Pembelian hishsah bank ditujukan untuk pengembalian modal pokok bank, sedangkan keuntungan pihak bank didapatkan dari ujrah atas aset yang disewakan kepada nasabah. Aset tersebut terikat dengan akad syirkah antara pihak bank dan nasabah, sehingga pembayaran ujrah tersebut menjadi keuntungan bersama para peserta syirkah (syarik) sesuai dengan nisbah yang disepakati. Hak nasabah atas keuntungan dari syirkah kemudian dialokasikan untuk pembelian hishsah dari bank kepada nasabah, sehingga secara ril tidak ada keuntungan yang diberikan secara langsung kepada nasabah, namun diakhir masa syirkah nasabah akan mendapatkan porsi kepemilikan aset tersebut secara keseluruhan.
Skema penerapan akad musyarakah mutanaqisah seperti di atas menjadi solusi bagi perbankan syariah ketika nasabah membutuhkan pembiayaan ulang atas pembiayaan lama-nya.
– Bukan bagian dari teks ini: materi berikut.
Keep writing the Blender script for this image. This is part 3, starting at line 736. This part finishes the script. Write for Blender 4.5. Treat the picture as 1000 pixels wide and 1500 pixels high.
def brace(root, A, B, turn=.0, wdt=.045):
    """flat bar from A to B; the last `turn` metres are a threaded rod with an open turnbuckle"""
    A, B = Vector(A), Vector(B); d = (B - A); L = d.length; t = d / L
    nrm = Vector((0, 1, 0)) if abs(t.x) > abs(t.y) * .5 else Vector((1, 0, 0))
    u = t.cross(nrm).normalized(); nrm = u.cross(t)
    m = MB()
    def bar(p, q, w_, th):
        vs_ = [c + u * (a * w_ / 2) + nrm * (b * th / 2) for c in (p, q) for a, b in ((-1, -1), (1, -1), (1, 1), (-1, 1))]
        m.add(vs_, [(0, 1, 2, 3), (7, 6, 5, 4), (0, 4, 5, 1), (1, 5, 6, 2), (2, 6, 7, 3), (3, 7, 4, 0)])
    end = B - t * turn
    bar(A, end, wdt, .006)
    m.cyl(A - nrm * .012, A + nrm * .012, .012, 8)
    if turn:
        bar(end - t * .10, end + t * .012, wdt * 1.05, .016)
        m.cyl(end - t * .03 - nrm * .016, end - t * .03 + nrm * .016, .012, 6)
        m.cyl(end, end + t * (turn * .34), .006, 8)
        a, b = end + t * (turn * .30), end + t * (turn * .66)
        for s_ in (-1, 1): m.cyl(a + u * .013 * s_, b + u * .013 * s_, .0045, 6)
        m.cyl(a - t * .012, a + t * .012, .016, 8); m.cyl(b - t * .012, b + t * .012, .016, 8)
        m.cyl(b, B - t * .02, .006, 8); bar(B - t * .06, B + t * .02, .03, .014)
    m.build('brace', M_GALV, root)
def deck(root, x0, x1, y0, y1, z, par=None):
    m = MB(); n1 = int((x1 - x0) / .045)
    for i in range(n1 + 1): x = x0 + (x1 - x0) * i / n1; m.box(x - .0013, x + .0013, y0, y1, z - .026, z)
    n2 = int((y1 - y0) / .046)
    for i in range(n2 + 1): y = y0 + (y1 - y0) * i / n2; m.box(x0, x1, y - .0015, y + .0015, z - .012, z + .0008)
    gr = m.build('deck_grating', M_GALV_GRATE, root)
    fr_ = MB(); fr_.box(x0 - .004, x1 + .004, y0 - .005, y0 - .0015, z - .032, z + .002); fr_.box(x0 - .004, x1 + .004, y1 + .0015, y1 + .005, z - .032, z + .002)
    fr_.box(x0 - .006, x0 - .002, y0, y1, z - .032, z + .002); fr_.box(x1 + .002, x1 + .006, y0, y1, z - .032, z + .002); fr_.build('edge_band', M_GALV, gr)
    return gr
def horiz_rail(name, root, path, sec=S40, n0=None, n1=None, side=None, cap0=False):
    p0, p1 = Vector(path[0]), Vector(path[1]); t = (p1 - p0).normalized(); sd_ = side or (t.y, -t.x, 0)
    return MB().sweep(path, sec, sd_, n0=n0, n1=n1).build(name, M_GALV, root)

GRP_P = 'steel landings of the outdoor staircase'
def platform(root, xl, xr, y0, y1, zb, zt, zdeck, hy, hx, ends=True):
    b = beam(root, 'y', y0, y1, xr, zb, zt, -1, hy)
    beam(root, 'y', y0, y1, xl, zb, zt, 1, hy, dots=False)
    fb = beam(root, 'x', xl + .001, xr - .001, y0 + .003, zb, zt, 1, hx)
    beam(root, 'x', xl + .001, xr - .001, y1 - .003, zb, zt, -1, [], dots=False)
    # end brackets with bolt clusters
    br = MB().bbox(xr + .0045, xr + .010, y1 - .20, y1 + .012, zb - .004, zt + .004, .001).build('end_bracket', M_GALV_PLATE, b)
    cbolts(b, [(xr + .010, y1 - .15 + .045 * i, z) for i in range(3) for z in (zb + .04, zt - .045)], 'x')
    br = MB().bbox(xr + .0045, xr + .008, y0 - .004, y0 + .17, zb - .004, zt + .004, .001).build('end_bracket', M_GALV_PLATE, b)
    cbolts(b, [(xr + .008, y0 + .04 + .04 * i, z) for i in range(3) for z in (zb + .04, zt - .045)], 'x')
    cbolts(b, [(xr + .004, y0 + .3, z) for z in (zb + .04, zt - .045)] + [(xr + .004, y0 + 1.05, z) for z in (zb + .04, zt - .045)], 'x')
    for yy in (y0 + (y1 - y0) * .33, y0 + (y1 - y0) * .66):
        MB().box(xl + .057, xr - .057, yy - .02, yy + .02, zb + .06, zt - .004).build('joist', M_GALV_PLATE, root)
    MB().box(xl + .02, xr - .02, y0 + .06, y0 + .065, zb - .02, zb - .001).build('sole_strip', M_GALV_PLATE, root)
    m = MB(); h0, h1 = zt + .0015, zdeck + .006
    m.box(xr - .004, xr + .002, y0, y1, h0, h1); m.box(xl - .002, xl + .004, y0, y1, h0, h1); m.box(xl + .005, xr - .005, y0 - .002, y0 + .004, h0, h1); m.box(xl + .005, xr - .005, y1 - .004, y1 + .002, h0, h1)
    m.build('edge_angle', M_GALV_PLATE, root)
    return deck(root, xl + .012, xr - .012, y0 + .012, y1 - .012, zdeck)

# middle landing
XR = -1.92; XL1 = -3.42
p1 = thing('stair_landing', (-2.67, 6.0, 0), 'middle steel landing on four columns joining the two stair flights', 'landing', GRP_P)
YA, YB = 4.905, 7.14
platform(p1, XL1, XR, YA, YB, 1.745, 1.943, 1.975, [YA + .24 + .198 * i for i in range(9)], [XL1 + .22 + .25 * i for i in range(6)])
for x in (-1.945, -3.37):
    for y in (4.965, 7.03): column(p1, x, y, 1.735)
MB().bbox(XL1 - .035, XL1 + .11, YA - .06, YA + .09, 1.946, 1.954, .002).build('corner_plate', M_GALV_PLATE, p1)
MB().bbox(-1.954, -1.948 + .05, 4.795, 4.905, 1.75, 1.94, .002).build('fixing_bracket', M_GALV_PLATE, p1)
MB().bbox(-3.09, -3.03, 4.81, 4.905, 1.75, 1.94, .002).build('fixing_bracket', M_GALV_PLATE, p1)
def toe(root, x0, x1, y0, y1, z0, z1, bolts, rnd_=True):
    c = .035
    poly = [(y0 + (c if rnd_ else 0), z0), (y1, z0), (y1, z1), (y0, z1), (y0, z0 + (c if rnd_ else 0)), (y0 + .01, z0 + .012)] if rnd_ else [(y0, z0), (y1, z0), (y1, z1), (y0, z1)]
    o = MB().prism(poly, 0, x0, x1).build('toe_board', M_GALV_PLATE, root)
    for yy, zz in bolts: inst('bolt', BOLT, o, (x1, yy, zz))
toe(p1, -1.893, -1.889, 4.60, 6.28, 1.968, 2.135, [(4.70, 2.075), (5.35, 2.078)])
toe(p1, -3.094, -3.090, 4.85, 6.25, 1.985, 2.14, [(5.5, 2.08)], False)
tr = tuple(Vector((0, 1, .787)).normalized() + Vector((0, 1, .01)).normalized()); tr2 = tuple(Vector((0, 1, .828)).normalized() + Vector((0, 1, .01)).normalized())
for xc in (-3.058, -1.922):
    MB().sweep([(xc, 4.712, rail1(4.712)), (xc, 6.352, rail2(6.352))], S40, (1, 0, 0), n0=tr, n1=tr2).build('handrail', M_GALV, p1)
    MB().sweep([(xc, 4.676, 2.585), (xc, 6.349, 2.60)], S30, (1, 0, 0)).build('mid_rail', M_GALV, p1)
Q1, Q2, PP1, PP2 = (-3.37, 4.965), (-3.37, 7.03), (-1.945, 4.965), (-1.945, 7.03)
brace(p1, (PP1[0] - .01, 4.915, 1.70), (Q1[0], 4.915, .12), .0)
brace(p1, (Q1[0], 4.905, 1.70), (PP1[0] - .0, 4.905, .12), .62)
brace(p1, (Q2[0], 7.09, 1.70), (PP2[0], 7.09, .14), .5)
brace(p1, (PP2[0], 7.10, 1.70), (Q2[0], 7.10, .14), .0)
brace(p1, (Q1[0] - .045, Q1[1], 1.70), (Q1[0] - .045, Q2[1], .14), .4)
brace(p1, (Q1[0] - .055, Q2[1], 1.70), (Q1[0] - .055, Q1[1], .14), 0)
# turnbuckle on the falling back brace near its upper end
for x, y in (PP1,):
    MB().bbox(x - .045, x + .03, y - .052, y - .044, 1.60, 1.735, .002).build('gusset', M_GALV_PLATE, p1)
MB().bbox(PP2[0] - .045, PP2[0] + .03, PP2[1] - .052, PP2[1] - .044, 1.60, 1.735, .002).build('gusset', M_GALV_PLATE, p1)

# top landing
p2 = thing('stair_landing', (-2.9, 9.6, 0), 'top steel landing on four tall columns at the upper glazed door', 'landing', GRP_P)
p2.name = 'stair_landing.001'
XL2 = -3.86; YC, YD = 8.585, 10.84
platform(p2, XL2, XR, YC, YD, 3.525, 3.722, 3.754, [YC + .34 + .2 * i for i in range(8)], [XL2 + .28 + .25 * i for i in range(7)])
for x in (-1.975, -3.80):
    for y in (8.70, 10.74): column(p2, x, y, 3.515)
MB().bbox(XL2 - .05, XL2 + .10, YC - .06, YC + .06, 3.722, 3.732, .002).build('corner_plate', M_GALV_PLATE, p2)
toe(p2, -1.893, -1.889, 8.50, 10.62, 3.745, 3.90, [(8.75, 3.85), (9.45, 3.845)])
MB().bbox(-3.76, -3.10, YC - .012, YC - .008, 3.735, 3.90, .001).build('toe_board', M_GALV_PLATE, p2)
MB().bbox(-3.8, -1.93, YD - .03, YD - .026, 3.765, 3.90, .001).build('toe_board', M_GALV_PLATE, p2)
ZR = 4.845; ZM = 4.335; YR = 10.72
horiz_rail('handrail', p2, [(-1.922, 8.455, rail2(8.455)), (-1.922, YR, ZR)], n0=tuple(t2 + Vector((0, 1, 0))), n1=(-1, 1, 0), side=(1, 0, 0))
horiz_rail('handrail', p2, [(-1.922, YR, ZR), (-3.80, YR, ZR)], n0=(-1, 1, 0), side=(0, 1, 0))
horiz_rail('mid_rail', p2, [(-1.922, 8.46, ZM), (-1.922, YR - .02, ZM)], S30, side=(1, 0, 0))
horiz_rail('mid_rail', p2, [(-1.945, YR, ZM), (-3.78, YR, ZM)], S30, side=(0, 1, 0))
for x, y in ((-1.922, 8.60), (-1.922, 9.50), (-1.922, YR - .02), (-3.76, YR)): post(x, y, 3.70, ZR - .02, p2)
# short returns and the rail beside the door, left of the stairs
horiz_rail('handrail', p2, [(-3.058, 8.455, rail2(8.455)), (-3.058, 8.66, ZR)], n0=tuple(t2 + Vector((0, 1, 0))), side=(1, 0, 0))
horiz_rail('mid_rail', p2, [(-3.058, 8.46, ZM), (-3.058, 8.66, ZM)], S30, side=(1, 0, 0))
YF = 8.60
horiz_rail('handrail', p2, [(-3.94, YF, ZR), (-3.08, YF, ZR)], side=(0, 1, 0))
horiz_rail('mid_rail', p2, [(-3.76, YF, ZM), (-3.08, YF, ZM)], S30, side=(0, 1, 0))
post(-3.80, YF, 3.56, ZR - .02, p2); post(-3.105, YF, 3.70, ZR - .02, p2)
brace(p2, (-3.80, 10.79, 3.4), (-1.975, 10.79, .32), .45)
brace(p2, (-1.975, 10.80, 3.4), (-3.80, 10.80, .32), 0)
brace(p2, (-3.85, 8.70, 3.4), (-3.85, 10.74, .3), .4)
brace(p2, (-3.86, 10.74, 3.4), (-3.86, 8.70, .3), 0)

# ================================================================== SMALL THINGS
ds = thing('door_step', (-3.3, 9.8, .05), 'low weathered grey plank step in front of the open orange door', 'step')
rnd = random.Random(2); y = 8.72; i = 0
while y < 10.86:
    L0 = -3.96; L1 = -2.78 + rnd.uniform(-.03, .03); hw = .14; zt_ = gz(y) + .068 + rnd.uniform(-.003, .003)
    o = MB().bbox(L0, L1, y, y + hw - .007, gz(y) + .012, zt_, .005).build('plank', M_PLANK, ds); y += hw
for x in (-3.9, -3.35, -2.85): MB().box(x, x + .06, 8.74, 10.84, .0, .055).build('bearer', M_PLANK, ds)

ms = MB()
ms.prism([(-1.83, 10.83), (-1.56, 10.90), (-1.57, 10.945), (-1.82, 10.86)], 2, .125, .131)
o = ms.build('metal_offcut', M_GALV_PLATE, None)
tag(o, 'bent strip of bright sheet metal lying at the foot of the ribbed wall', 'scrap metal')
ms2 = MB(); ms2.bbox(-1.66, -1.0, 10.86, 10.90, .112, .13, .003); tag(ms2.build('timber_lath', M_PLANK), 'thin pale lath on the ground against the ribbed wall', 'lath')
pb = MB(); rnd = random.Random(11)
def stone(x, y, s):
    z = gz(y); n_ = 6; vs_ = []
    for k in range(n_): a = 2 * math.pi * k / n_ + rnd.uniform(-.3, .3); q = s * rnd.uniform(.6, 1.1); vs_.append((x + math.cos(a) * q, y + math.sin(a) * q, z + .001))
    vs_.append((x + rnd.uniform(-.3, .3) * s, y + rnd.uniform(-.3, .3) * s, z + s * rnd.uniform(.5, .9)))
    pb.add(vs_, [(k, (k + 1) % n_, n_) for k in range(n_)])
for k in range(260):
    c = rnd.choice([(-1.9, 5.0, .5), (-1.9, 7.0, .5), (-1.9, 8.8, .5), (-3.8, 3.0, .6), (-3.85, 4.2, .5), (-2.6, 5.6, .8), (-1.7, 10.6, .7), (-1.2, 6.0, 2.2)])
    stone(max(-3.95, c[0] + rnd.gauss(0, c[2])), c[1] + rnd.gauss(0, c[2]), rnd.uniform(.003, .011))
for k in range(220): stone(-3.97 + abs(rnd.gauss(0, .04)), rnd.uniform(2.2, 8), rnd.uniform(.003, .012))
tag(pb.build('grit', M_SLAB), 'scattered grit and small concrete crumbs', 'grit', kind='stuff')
Sejalan dengan hal tersebut DSN-MUI juga telah menetapkan fatwa DSN-MUI No. 89/DSN-MUI/XII/2013 tentang Pembiayaan Ulang (Refinancing) Syariah yang salah satunya adalah dengan skema penerapan akad musyarakah mutanaqisah, oleh karena itu saat ini sudah ada payung hukum yang kuat dalam rangka menerapkan akad musyarakah mutanaqisah untuk proses refinancing.